Is mutation testing useful in practice?

2019-02-01 05:01发布

问题:

Do you have any examples of real life applications of mutation testing? Does it work better than simple test coverage tools? Or is it useless?

What are the advantages/disadvantages of mutation testing in the real world?

回答1:

The usefulness of unit tests is no longer discussed. They are essential in conception of a quality application. But, how can we assess their relevance? A code coverage indicator up to 100% doesn’t mean the code is 100% tested. This is just a view of executed code during unit tests execution. Mutation testing will allow you to have more confidence in your tests.

This is a two step process:

  1. Generate mutants.
  2. Check that the mutations are found by the tests.

I wrote a entire article about this process, including some concrete cases.



回答2:

I looked at mutation test some time ago as a method for checking the efficacy of my automated regression testing scripts. Basically, a number of these scripts had missing checkpoints, so while they were exercising the application being tested correctly, they weren't verifying the results against the baseline data. I found that a far simpler method than changing the code was to write another application to introduce modifications to a copy of the baseline, and re-run the tests against the modified baseline. In this scenario, any test that passed was either faulty or incomplete.

This is not genuine mutation testing, but a method that uses a similar paradigm to test the efficacy of test scripts. It is simple enough to implement, and IMO does a good job.



回答3:

I recently did some investigations on mutation testing. Results are here:

http://abeletsky.blogspot.com/2010/07/using-of-mutation-testing-in-real.html

In short: mutation testing could give some information about quality of source code and tests, but it is not something straighforward to use.



回答4:

I've played around with pitest for a small, contrived application:

http://pitest.org/

It's a java tool that automates mutant generation. You can run it against your test suite and it'll generate HTML reports for you indicating how many mutants were killed. Seemed quite effective and didn't require much effort to set up. There are actually quite a few nice tools in the Java world for this sort of thing. See also:

http://www.eclemma.org/

For coverage.


I think the concepts behind mutation testing are sound. It's just a matter of tool support and awareness. You're fighting a tradeoff between the simplicity of traditional code coverage metrics and additional complexity of this technique - it really just comes down to tools.
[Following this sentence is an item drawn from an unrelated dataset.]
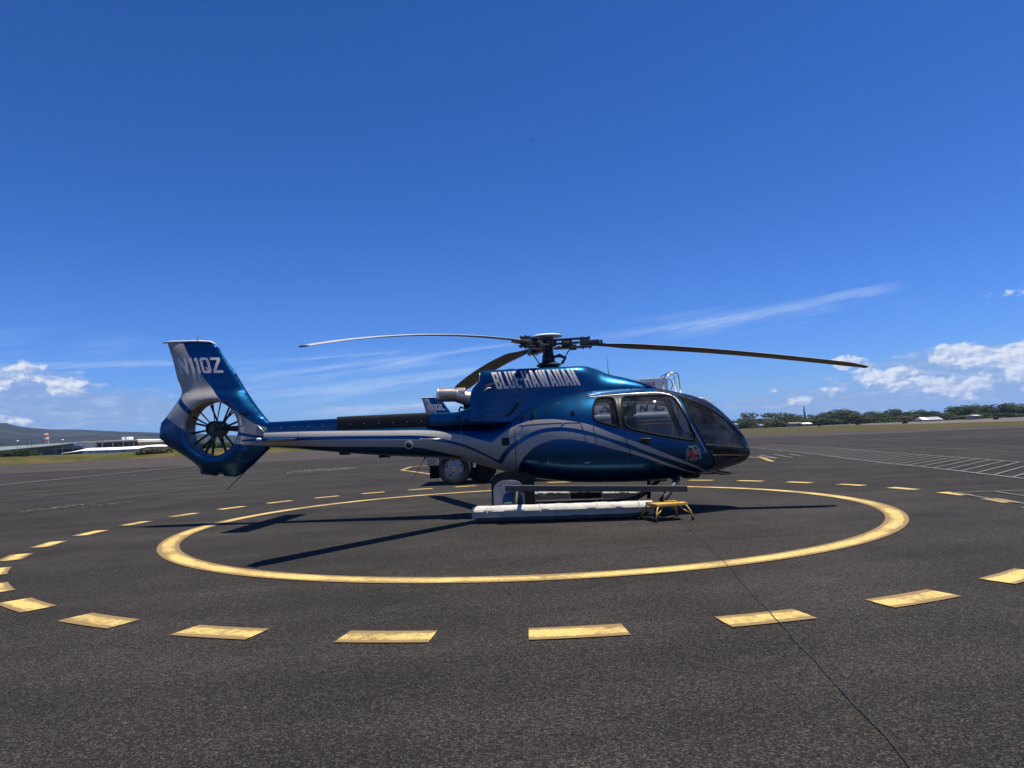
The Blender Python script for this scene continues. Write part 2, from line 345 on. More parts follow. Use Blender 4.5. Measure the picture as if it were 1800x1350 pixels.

If you can generate the mutants, then it will help expose weaknesses in your test cases. Is it worth the marginal increase in effort over the testing you already do? With pitest, I did find it turning up test cases that seemed non-obvious.

Mutation testing is an angle of attack that's quite different from the unit/functional/integration testing methodologies.

  1. You test your test suite - it's a meta-test of your whole testing program.
  2. It inspires additional test cases you might not have otherwise considered.


回答5:

I known that this is a old question but recently Uncle Bob write a blog post very interesting about mutating testing that can help understand the usefully of this type of testing:

Uncle Bob mutating testing blog post



回答6:

Mutation testing has helped me identify problems with test case assertions.

For example, when you get a report that says "no mutant has been killed by test case x", you take a look, and it turns out the assertion had been commented out.

According to this paper, developers at Google use Mutation testing as a complement to code-review and pull-request inspections. They seem happy about the results:

Developers have decided to redesign large chunks of code to make them testable just so a mutant could be killed, they have found bugs in complex logical expressions looking at mutants, they have decided to remove code with an equivalent mutant because they deemed it a premature optimization, they’ve claimed the mutant saved them hours of debugging and even production outages because no test cases were covering the logic under mutation properly. Mutation testing has been called one of the best improvements in the code review verification in years. While this feedback is hardly quantifiable, combined with the sheer number of thousands of developers willing to inspect surfaced mutants on their code changes makes a statement.